Kazanç mı Kayıp mı?
Beykoz maçının önemini kimseye anlatmaya gerek yoktu. Son oynadığı maçlarda istediği sonuçları alamayan ve yeni teknik heyet ile alt sıralardan kurtulma hesapları yapan İnegölspor, rakibi karşısında maça istekli başlayan taraftı. Ancak önceki maçlarda olduğu gibi yine cömertçe harcanan pozisyonlar, pas tercihlerinde yanlış kararlar ve rakipten dönen topların iyi takip edilmemesi en büyük sorunlarımızdı. Beykoz'un kaliteli ayaklarının olması da işimizi kolaylaştırmadı; kolay top kazanıp ayağa oynayınca, her çıkışlarında yürekler ağza geldi. Bizde ise herkes ayağına top bekledi; topa hamle yapmayan oyuncularımız da kritik yerlerde top kayıpları yaşadı.
Gereksiz bir yerde İbrahim Can’ın faulü, amatör hatalar zinciri sonucunda kalemizde golle sonuçlanınca yine kahır mektubu yazmaya başladık. Fatih, Alican ve İbrahim’in ilk yarıda değerlendiremediği pozisyonlara bir de Ali Mert’in direkten dönen topu eklenince soyunma odasına umutlu gittik. Atlamayalım, bir de ilk yarıda Uğur’un hatalı geri pasında kaleci Egemen’in net golü önleyerek takımı ayakta tuttuğunu belirtelim.

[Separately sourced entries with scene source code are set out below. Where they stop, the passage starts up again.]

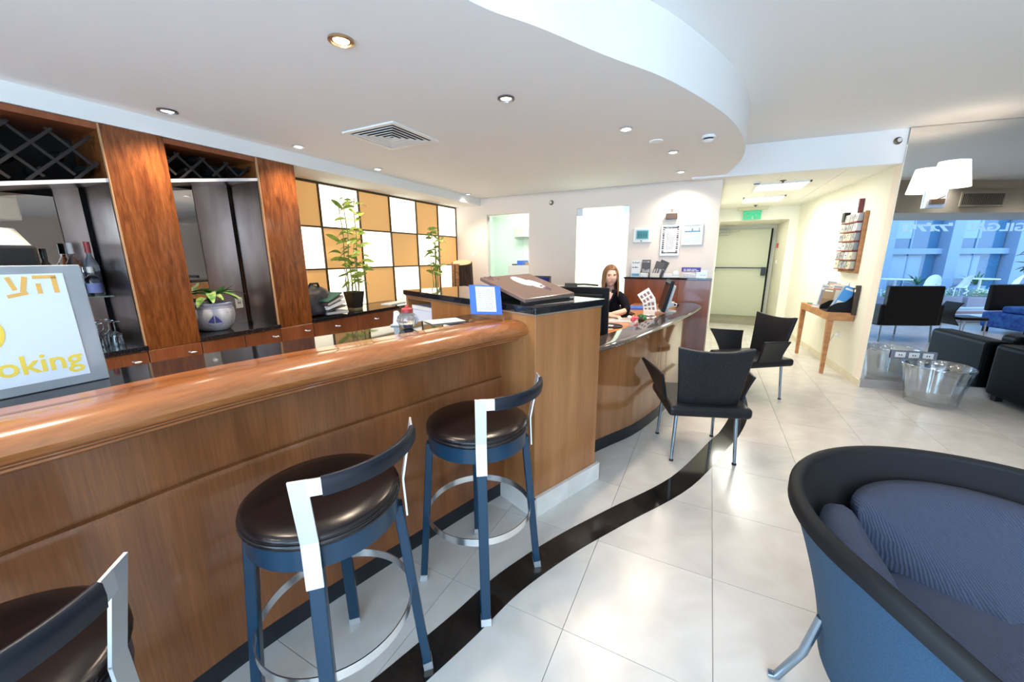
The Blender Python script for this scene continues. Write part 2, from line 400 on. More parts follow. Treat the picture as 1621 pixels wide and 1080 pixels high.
# ------------------------------------------------------------------ setting: ceilings
cc = [(-1.32, -3.1), (-1.28, -1.2), (-1.2, .1), (-1.06, .95), (-.897, 1.447), (-.745, 1.697), (-.548, 2.062), (-.278, 2.534), (.017, 3.301), (.164, 4.017), (.186, 4.672), (.12, 5.2), (.044, 5.66)]
cp = spline(cc, 6)
low = MB()
low.grid([[(-4.2, p.y, ZC), (p.x, p.y, ZC)] for p in cp])
nn_ = normals2(cp)
low.grid([[(p.x, p.y, ZC), (p.x, p.y, ZU + .02)] for p in cp])
low.grid([[(-4.2, p.y, ZC + .06), (p.x - .03, p.y, ZC + .06)] for p in cp])
ceiling = struct(low.build('ceiling', ceil_m, smooth=True))
up = MB(); up.prism([(-4.3, -3.2), (3.15, -3.2), (3.15, .88), (10.2, -.42), (10.2, 7.3), (-4.3, 6.6)], ZU, ZU + .1)
struct(up.build('ceiling_upper', ceil_m))
so = MB(); so.box(-4.1, -3.5, -2.6, 5.7, 2.34, ZC + .01)
struct(so.build('trim_1', mat('soffit_paint', (.78, .78, .76), .8)))

# ------------------------------------------------------------------ setting: walls
w = MB(); w.box(-4.2, -4.08, -3.1, 5.8, 0, 2.6); struct(w.build('wall_left', wall_m))
w = MB()
for a in [(-4.1, -3.39, 0, 2.6), (-3.39, -2.615, 2.185, 2.6), (-2.615, -1.83, 0, 2.6), (-1.83, -1.075, 2.195, 2.6), (-1.075, .045, 0, 2.6), (-3.39, -2.615, 0, .9)]:
    w.box(a[0], a[1], 5.7, 5.8, a[2], a[3])
struct(w.build('wall_back', wall_m))
def cw(y): return 1.678 - .0705 * (y - 5.588)
w = MB(); w.box(-.06, .045, 5.8, 9.4, 0, 2.6); struct(w.build('wall_corridor_left', corr_m))
w = MB(); w.prism([(cw(5.588), 5.588), (cw(5.588) + .12, 5.607), (cw(9.3) + .12, 9.3), (cw(9.3), 9.3)], 0, 2.6); struct(w.build('wall_corridor_right', corr_m))
w = MB(); w.box(-.1, .10, 9.2, 11.0, 0, 2.6); w.box(1.278, 1.6, 9.2, 11.0, 0, 2.6); w.box(.1, 1.278, 9.2, 11.0, 2.185, 2.6); w.box(-.1, 1.6, 10.68, 10.8, 0, 2.6)
struct(w.build('wall_corridor_end', corr_m))
w = MB(); w.box(.0, 1.5, 9.75, 11.0, 0, .09); struct(w.build('trim_2', mat('threshold_stone', (.30, .28, .20), .5)))
w = MB()
w.box(-.1, 1.66, 5.61, 9.4, ZC - .02, ZC + .05)
cceil = struct(w.build('ceiling_corridor', corr_ceil))
for i in range(3):
    for j in range(6):
        b = MB(); b.box(.06 + i * .6, .06 + i * .6 + .594, 5.62 + j * .6, 5.62 + j * .6 + .594, ZC - .026, ZC - .018)
        b.build('ceiling_tile', corr_ceil, cceil, bevel=.003, seg=1)
w = MB(); w.hexa([(-.3, 5.475, 2.426), (1.676, 5.602, 2.426), (1.676, 5.74, 2.426), (-.3, 5.62, 2.426)], [(-.3, 5.475, ZU), (1.676, 5.602, ZU), (1.676, 5.74, ZU), (-.3, 5.62, ZU)])
struct(w.build('trim_3', ceil_m, bevel=.004))
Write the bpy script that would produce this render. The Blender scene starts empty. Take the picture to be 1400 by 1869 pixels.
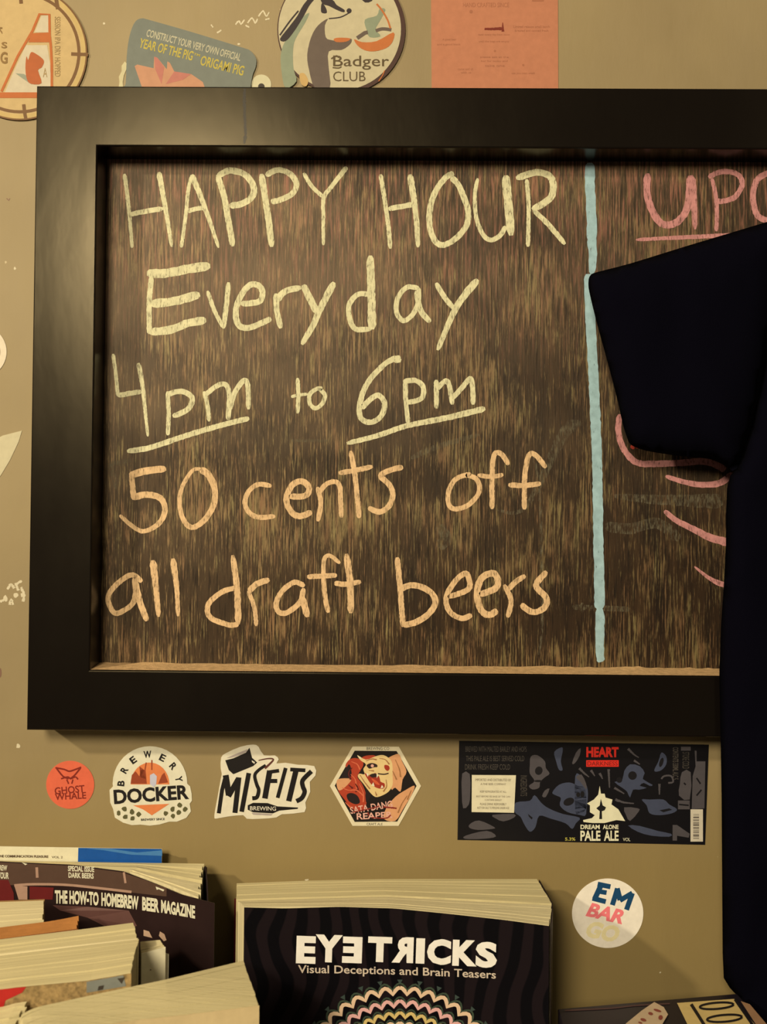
import bpy, bmesh, math, random
from mathutils import Vector, Euler, Matrix, noise
from mathutils.geometry import tessellate_polygon, delaunay_2d_cdt
random.seed(7)
S = bpy.context.scene
C = S.collection

# ------------------------------------------------------------------ camera
F = 1700.0                                   # focal length in px of a 1400 x 1869 frame
CAM = Vector((0.0, -0.78, 1.5))
ROT = (Euler((0, 0, math.radians(0.53))).to_matrix()
       @ Euler((math.radians(90 + 1.07), 0, 0)).to_matrix()
       @ Euler((0, 0, math.radians(0.48))).to_matrix())
cd = bpy.data.cameras.new('camera')
cd.sensor_fit = 'HORIZONTAL'; cd.sensor_width = 36; cd.lens = F * 36 / 1400
cd.clip_start = 0.01
cd.dof.use_dof = True; cd.dof.focus_distance = 0.76; cd.dof.aperture_fstop = 13
co = bpy.data.objects.new('camera', cd); C.objects.link(co)
co.location = CAM; co.rotation_euler = ROT.to_euler()
S.camera = co
# ------------------------------------------------------------------ world, lamps, exposure
w = bpy.data.worlds.new('world'); S.world = w; w.use_nodes = True
w.node_tree.nodes['Background'].inputs[0].default_value = (1.0, 0.80, 0.55, 1)
w.node_tree.nodes['Background'].inputs[1].default_value = 0.08
LC = (1.0, 0.80, 0.50)                       # warm bulb colour


def lamp(name, loc, target, size, power, col=LC):
    l = bpy.data.lights.new(name, 'AREA'); l.shape = 'DISK'; l.size = size
    l.energy = power; l.color = col
    o = bpy.data.objects.new(name, l); C.objects.link(o)
    o.location = loc
    o.rotation_euler = (Vector(target) - Vector(loc)).to_track_quat('-Z', 'Y').to_euler()
    return o


lamp('pendant_lamp_near', (-0.62, -2.20, 2.33), (0, 0, 1.4), 0.62, 48)
lamp('pendant_lamp_left', (-2.0, -1.55, 2.55), (0, 0, 1.4), 0.12, 44)
lamp('fill_lamp_right', (1.5, -1.5, 2.5), (0, 0, 1.4), 0.16, 2.5)  # weak fill added on the right for the shirt's soft shadow
S.view_settings.view_transform = 'Standard'
S.view_settings.look = 'None'
S.view_settings.exposure = 0.0
S.view_settings.gamma = 1.0


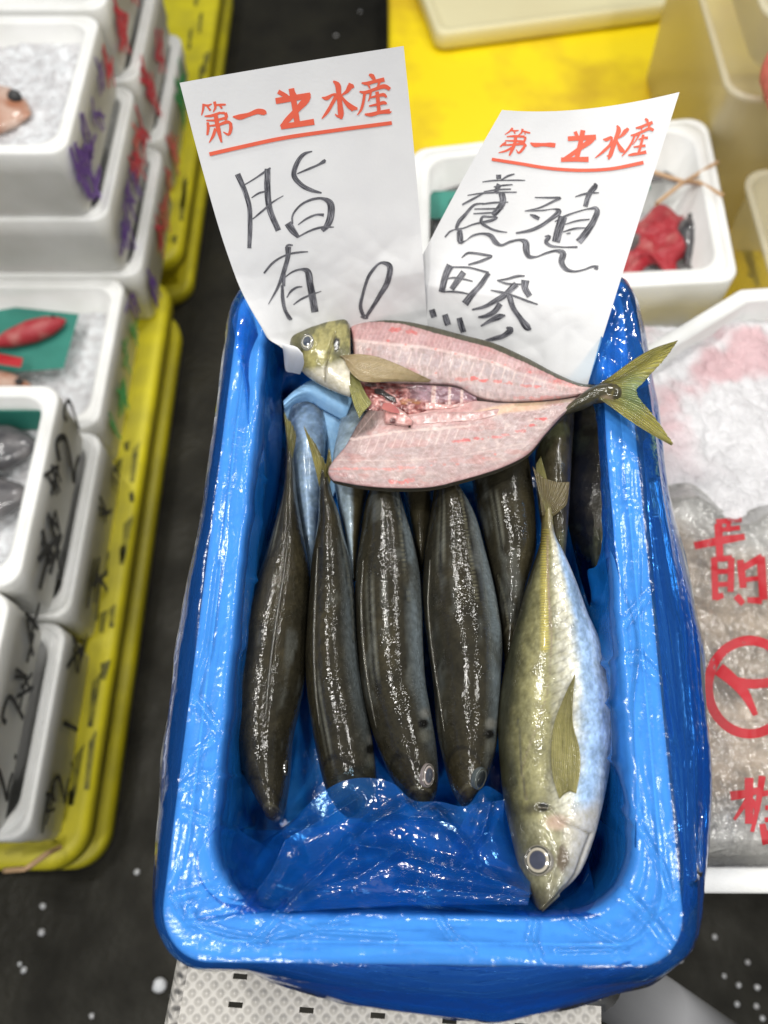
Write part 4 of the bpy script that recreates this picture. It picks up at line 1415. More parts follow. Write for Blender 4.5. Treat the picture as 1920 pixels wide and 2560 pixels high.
def dark_col(seed, lat=None, silver_side=0.0, spot=None, belly=None):
    def f(px, py, t, ph, V):
        n = fbm(V + seed, 60, 4)[..., None]
        n2 = fbm(V * np.array([1, .5, 1]) + seed, 260, 3)[..., None]
        c = OL * (1 - n) * 1.3 + OL2 * n
        c = c * (.5 + 1.0 * n2)
        lo = smooth(.15, -.65, np.sin(ph))[..., None]
        c = c * (1 - lo) + np.array([.30, .34, .36]) * lo
        if silver_side:
            sgn = np.cos(ph) if silver_side > 0 else -np.cos(ph)
            k = smooth(.35, .9, sgn)[..., None] * abs(silver_side) * 1.1 * smooth(.0, .1, t)[..., None] * smooth(.85, .55, t)[..., None]
            c = c * (1 - k) + np.array([.22, .27, .30]) * k
        if lat is not None:
            d = dseg(px, py, lat)
            k = (smooth(5, 1, d) * (.5 + .5 * np.sin(py * .8)))[..., None] * .6
            c = c * (1 - k) + np.array([.20, .19, .13]) * k
            k = (smooth(2.5, .5, np.abs(d - 5)))[..., None] * .6
            c = c * (1 - k)
        br = smooth(.5, .66, fbm(V * np.array([1, .5, 1]) + seed * 2, 34, 3))[..., None] * .7
        c = c * (1 - br) + np.array([.036, .030, .015]) * (.5 + n2) * br
        # folded fin line along the back and grooves beside it
        cx_ = np.cos(ph)
        for off_, w_, cc_ in ((-.58, .020, .012), (-.50, .014, .16), (-.66, .012, .10)):
            wob = .03 * np.sin(t * 9 + seed)
            k = (smooth(w_, w_ * .3, np.abs(cx_ - off_ - wob)) * smooth(.15, .3, t) * smooth(.82, .7, t) * (np.sin(ph) > 0))[..., None] * .7
            c = c * (1 - k) + np.array([cc_, cc_, cc_ * .8]) * k
        # gill cover edge and head plates
        k = (smooth(.010, .002, np.abs(t - .80 - .035 * np.sin(ph * 2 + .6))) * (np.sin(ph) > 0))[..., None] * .6
        c = c * (1 - k) + .006 * k
        k = (smooth(.012, .003, np.abs(t - .875 - .02 * np.cos(ph * 2))) * (np.sin(ph) > 0))[..., None] * .4
        c = c * (1 - k) + np.array([.12, .11, .07]) * k
        # pale slime smears and fine scale rows
        sm = (smooth(.60, .74, fbm(V * np.array([1.3, .4, 1]) + seed * 3 + 5, 70, 4)))[..., None] * .35
        c = c * (1 - sm) + np.array([.14, .15, .14]) * sm
        hs = (.5 + .5 * np.sin((py + 5 * np.sin(px * .35)) * .9))[..., None]
        c = c * (.82 + .3 * hs)
        if spot is not None:
            d = np.hypot(px - spot[0], (py - spot[1]) * 1.1)
            k = smooth(16, 10, d)[..., None]
            c = c * (1 - k) + .006 * k
            d = np.hypot(px - spot[0] - 6, (py - spot[1] + 26) * 1.0)
            k = smooth(20, 4, d)[..., None] * .8
            c = c * (1 - k) + np.array([.22, .22, .20]) * k
            d = np.hypot(px - spot[0] - 6, (py - spot[1] - 30) * .9)
            k = smooth(22, 4, d)[..., None] * .5
            c = c * (1 - k) + np.array([.16, .16, .13]) * k
        return c
    return f


def gill_bump(poly):
    def f(px, py, t, ph):
        return -.0012 * smooth(7, 0, dseg(px, py, poly))
    return f


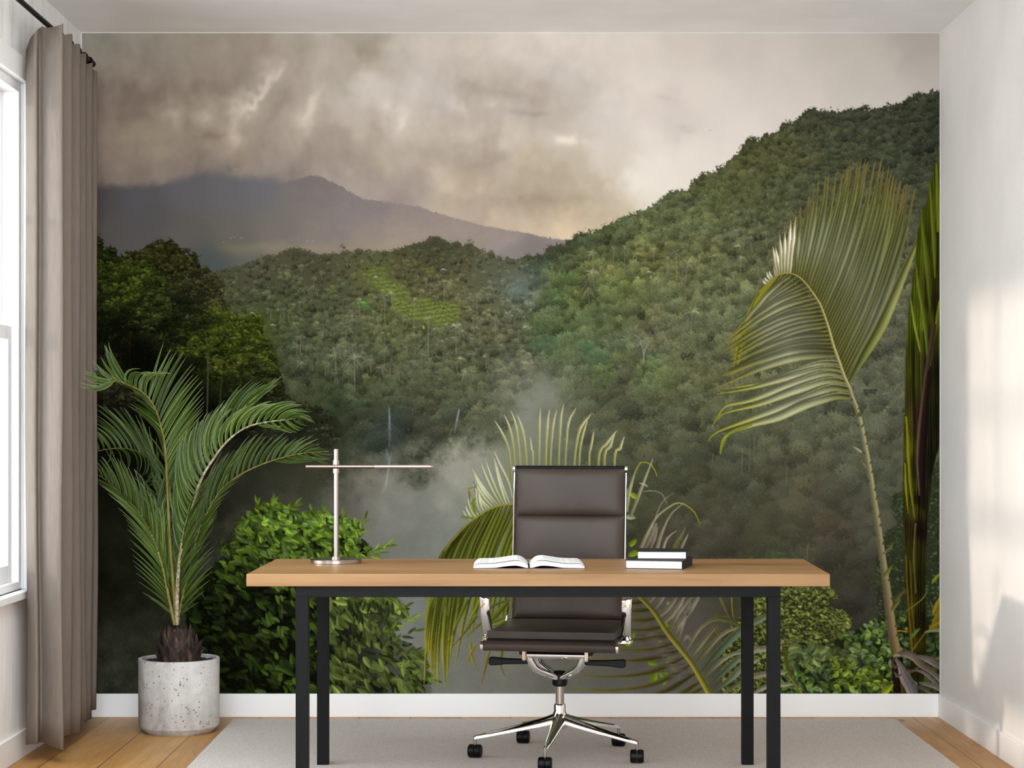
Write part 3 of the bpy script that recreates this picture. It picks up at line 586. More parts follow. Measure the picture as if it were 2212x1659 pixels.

İkinci yarının hemen başında teknik heyet, Alican Özfesli’yi çıkararak Hasan Alp’i oyuna dahil etti ve sağ kanada yerleştirdi. Geçen haftada aynısını deneyen teknik heyet, bu hamleden memnun kalmış ki yine aynı tercihi kullandı. Maçın diğer değişiklikleri doğruydu, fakat Yusuf Tursun oyunda kalmalıydı; kendisi de neden çıktığına şaşırdı. Yine de teknik heyetin kararına saygı duymak lazım, fakat bazı şeyleri göz ardı etmeden. Mesela kalecimiz 3 net karşı karşıya pozisyon çıkardı; yakalanan pozisyonlar ise basit şekilde harcandı.
Bana göre, Recep Efe’nin elle attığı uzatma dakikalarındaki golle stadı bayram yerine çevirdik. Kısacası, bunlarla avunur olduk ve bu 1 puan kazanç mı, 2 puan kayıp mı diye tartışmamız gerekirken; maç sonu yaşanan gerginlik ve rakibe saldırıyla sahadaki sorunumuzu unutturmaya çalışıyoruz. Ben bu tür maçlara çok şahit oldum; belki bazıları yer ama bize yemez kardeşim. Kalan maçlarda gerekli puanları almamız için ekstra şeyler yapmamız gerek. Öyle elli metreden depar atıp tünelde rakip oyuncuya yürümek bize daha önce bir şey kazandırmadı, yine bir şey kazandırmaz. Rakibe en iyi cevap, sahada aldığın galibiyetle verilir, hatırlatalım.